Faust has been visitng me lately.
That time for working on "Chasing Ashes" keeps slipping away from me, but the Devil keeps knocking on my door.
Ed Simon's A Deal With the Devil: What the Age-Old Faustian Bargain Reveals About the Modern World has as much as to do with Christopher Marlowe as it does with Faust(us) or the Devil.
Marlowe’s scant seven plays are seldom produced today; the 2007 staging of Tamburlaine the Great mounted by the Shakespeare Theater Company in Washington DC or the riveting film adaptation of Edward II directed by Derek Jarman in 1991 notwithstanding.
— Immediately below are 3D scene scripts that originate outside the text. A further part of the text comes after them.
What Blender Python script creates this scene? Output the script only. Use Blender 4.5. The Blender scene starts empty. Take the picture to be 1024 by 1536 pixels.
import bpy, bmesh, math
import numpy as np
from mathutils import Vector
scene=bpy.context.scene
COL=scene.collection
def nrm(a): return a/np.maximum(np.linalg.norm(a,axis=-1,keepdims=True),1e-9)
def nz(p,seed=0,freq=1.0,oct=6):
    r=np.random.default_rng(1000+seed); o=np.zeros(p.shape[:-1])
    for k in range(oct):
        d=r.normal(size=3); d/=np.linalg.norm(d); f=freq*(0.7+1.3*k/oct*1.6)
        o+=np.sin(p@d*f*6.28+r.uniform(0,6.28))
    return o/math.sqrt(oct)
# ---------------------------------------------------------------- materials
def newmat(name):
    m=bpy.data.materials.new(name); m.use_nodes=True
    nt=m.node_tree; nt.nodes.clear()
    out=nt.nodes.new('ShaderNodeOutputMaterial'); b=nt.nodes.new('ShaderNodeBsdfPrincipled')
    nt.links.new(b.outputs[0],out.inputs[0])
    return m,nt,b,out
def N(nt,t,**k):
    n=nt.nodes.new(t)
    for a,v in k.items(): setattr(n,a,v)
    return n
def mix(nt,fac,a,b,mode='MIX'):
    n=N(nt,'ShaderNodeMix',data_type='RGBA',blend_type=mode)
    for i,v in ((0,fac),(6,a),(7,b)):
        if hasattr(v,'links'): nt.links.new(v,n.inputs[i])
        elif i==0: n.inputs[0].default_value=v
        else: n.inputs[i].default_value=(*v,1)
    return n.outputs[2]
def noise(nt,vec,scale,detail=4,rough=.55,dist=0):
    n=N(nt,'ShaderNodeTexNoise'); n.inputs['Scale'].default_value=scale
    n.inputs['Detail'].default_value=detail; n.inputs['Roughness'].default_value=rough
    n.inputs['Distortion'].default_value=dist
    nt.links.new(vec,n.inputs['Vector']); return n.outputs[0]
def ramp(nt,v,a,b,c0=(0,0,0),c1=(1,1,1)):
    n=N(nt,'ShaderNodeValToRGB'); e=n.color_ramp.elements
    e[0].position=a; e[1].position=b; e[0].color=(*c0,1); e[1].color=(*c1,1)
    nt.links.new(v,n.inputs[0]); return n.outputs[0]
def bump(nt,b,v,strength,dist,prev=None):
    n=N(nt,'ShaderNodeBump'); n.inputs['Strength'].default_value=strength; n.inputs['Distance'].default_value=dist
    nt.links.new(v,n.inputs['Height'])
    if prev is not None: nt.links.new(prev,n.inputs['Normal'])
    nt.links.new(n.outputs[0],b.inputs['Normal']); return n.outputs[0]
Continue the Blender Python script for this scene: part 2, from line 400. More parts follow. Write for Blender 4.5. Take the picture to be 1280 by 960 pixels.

When compared to his contemporary, competitor, and possible colleague William Shakespeare, who four centuries after his death has productions mounted every day, of every year, in every major city on Earth, who is not just a writer but The Bard, the standard by which capital-L Literature is evaluated, Marlowe can seem an afterthought, a footnote, even if he is distantly the second most popular Elizabethan playwright whose work is still performed.
An issue of signing on the dotted line is superficiality when it comes to Faust’s significance to modern readers, however, because more than any other myth the tale of the Devil’s contract is a succinct encapsulation of the human predicament over the past five centuries, right as modernity was gestated, born, thrived, and is now in the throes of its own death.Marlowe staged his play at the very beginning of what is increasingly being called the Anthropocene, the geological epoch in which humanity was finally able to impose its will (in an almost occult manner) upon the earth. There are costs to any such contract, as the wisdom of the legend has it, so that it’s worth considering after five centuries of human domination of the planet that we might now be facing our own collective appointment at Deptford. We seem to finally be facing the final act, the apocalyptic tenor of our times, from climate change to nuclear brinkmanship making the continued survival of humanity an open question, our sad predicament the result of hubris, and greed, and vainglory. It may be appropriate to rechristen this age the Faustocene. Because whether or not the Devil is real, his effects in the world are. When it comes to “truth” and “facts,” the two words are not synonymous, and I wouldn’t at all be surprised if I could make out the smoke of some devilish chimera beyond the neon-line of the Rose Theater, deep within a darkness so all-encompassing that not a squib of light is capable of escaping.
Yeah, I am thinking along similar lines - the Devil making deals in modern America. Albeit, I am taking a bit more from Stephen Vincent Benet, and giving a nod to Robert Johnson.
In Murnau’s rendition, co-written with Hans Kyser, Faust (played by Gösta Ekman) is portrayed as an alchemist who makes a deal with the demon Mephisto (Emil Jannings) to save his plague-stricken village. Disillusioned with both God and science, Faust initially seeks out the assistance of dark forces as a last resort, but later succumbs to Mephisto’s temptations. His pursuit of pleasure kicks off with murder and seduction, but not long after, this debauchery is halted by the appearance of Gretchen (Camilla Horn), with whom he falls deeply in love. Gretchen’s tragic fate ultimately serves as the impetus for Faust’s own expiation, made possible by an eternal word that Mephisto has failed to consider — “love”.